Our comparison falls a bit short because the dam and the solar farm can’t produce the same good. Although the dam’s operators have to take into account the amount of water available in the lake and due to arrive at the lake from upstream, how much or how little flow into the Tennessee River the dam must allow, and what the demand for electricity is at any given moment to determine how much electricity the dam must generate, the generation is nevertheless fairly reliable. By contrast, the panel farm’s production must go stone dead every night and takes a big hit with every cloud that passes between the farm and the Sun. To make the two generation technologies’ goods equivalent – or better yet, to make the farm’s good equivalent to that of a fossil-fuel plant’s consistency and reliability – we’d have to increase the size of the farm and couple it to some form of storage, be it electrochemical (batteries) or electromechanical (e.g., flywheels).

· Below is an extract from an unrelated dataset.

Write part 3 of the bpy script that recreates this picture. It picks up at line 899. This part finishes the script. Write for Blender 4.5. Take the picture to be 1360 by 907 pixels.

This difference in good utility hits us awkwardly because our civilization has organized itself with around-the-clock electricity generation as a given. For that particular characterization of business-as-usual to hold, renewable generation’s goods must be adapted in degree and in kind to match those of fossil and nuclear generation. Recall that in the thought experiment above, we attempt to establish how much solar farm it would take to match the generation of a single hydro dam – and we’d need about eight square miles of farm to do it. If we chose to extend the experiment to every hydro plant in the US, it would still only cover 7.4% of all US generation.

The author performed mathematical modeling to determine about how much solar farm and storage it would take to match the electrical demand of the state of Georgia on an hourly basis and arrived at about 1400 square miles of farm (roughly a tenth of what is used in the state for agriculture) and for storage either a cube of batteries a quarter mile on a side or a half-billion-ton flywheel carved into what is now Stone Mountain near Atlanta (not having yet worked out for sure if the solid rock can handle a load of 213 Gs at the outer edge, the flywheel design may have to be revisited). Now imagine doing the same in Texas, where the annual electricity demand is three and a quarter times greater than Georgia’s.

If we are to imagine a post-fossil-fuel civilization that consumes energy at a rate like what we are accustomed to today, it will be one that is absolutely shot through with solar panels, wind turbines, and storage technology. There are serious implications for land use, allocation of industrial production, human labor, access to and acquisition of raw materials, and waste disposal and recycling, yet solving these problems is what it would take to successfully execute a post-fossil energy systems transition while maintaining a civilization that even remotely resembles ours.